Your local cluster should start as usual. You can now run the solana feature status GDH5TVdbTPUpRnXaRyQqiKUa7uZAbZ28Q2N9bhbKoMLm -ul command to verify that the feature has been deactivated. You should see that the feature is now inactive on your local cluster:

GDH5TVdbTPUpRnXaRyQqiKUa7uZAbZ28Q2N9bhbKoMLm | inactive                | NA              | loosen cpi size restrictions #26641

That's it. In my example, I am now able to run my program on my local cluster and expect the same error as when I deploy it to devnet!, I just need to fix the error 😅.

Anchor CLI

If you are building programs using Anchor, you are likely using anchor test to start your local validator. At the time of this writing, to use the --deactivate-feature flag with Anchor, you will need to start your local validator manually using the solana-test-validator command as we did above. Then, just make sure you add the --skip-local-validator flag to your anchor test command. This will tell Anchor to use your manually started local validator instead of starting a new one.
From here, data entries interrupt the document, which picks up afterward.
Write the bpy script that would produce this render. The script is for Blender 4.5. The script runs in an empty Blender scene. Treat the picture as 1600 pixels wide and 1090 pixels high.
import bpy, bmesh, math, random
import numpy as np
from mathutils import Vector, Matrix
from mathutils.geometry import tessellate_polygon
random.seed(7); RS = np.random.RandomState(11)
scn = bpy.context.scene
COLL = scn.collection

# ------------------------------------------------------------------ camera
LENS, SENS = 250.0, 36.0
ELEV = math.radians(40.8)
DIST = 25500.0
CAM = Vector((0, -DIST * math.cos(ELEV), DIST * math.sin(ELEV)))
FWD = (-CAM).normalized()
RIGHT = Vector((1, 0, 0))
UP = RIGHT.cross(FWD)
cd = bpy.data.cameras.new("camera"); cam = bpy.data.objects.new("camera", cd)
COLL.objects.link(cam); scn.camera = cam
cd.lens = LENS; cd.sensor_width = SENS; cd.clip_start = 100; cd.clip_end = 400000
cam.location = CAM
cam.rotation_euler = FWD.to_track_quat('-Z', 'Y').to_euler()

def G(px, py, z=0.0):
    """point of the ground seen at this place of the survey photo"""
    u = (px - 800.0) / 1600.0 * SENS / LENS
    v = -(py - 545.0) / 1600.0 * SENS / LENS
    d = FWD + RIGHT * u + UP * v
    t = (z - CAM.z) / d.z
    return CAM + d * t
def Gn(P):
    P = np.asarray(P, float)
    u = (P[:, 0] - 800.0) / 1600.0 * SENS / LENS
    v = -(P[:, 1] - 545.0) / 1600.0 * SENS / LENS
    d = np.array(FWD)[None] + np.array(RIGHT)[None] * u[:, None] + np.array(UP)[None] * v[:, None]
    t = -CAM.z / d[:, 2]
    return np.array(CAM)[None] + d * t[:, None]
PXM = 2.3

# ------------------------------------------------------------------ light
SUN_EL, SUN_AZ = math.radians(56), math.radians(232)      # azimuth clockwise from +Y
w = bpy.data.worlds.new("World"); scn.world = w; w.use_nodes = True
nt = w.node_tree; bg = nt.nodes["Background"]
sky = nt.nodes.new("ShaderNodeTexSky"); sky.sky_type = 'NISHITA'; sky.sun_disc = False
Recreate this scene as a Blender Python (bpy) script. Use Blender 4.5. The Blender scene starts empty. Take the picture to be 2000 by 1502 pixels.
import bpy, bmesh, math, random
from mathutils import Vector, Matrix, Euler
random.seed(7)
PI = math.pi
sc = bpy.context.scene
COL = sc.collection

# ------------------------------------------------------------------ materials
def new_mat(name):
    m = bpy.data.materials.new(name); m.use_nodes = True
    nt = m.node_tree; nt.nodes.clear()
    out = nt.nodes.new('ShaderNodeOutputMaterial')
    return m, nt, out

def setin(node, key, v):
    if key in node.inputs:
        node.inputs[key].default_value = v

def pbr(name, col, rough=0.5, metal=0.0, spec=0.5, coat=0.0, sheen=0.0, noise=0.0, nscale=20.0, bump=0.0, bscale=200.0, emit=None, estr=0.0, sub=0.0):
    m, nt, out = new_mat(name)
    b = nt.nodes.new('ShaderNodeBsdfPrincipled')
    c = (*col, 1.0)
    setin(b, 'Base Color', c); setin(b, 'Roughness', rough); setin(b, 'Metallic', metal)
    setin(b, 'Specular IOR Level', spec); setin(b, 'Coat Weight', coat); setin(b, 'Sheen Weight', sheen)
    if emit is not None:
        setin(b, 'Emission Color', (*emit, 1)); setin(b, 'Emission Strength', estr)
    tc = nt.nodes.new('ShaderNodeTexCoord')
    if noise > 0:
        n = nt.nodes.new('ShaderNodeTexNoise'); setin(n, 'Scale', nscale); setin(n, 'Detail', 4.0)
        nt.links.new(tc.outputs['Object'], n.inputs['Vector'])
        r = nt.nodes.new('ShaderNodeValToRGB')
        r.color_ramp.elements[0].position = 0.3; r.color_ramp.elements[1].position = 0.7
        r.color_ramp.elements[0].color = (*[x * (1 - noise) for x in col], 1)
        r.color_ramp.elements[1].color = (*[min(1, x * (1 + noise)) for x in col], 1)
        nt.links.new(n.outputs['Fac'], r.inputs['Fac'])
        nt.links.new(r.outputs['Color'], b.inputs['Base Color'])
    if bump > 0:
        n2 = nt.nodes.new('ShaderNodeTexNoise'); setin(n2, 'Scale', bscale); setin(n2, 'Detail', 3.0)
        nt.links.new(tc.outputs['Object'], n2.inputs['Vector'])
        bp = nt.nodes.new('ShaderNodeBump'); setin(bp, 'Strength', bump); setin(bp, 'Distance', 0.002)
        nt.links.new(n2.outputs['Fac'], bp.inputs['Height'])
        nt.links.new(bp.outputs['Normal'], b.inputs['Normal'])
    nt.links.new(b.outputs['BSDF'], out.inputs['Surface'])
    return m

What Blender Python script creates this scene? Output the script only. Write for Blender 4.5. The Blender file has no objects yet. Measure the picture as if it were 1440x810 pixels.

A recent feature has been added (but not yet released as of v. 0.29) to Anchor that will allow you to include deactivate-feature in your Anchor.toml file. This will allow you to run anchor test without needing to start your local validator manually. Keep an eye on the Anchor GitHub for updates on new releases.

Wrap up

Though a seemingly small detail, ensuring your local cluster performs the same as the mainnet cluster can save you a lot of time and headaches when deploying your application. By understanding Solana features and how to check and configure your local cluster's feature set, you can ensure that your application performs reliably across different clusters.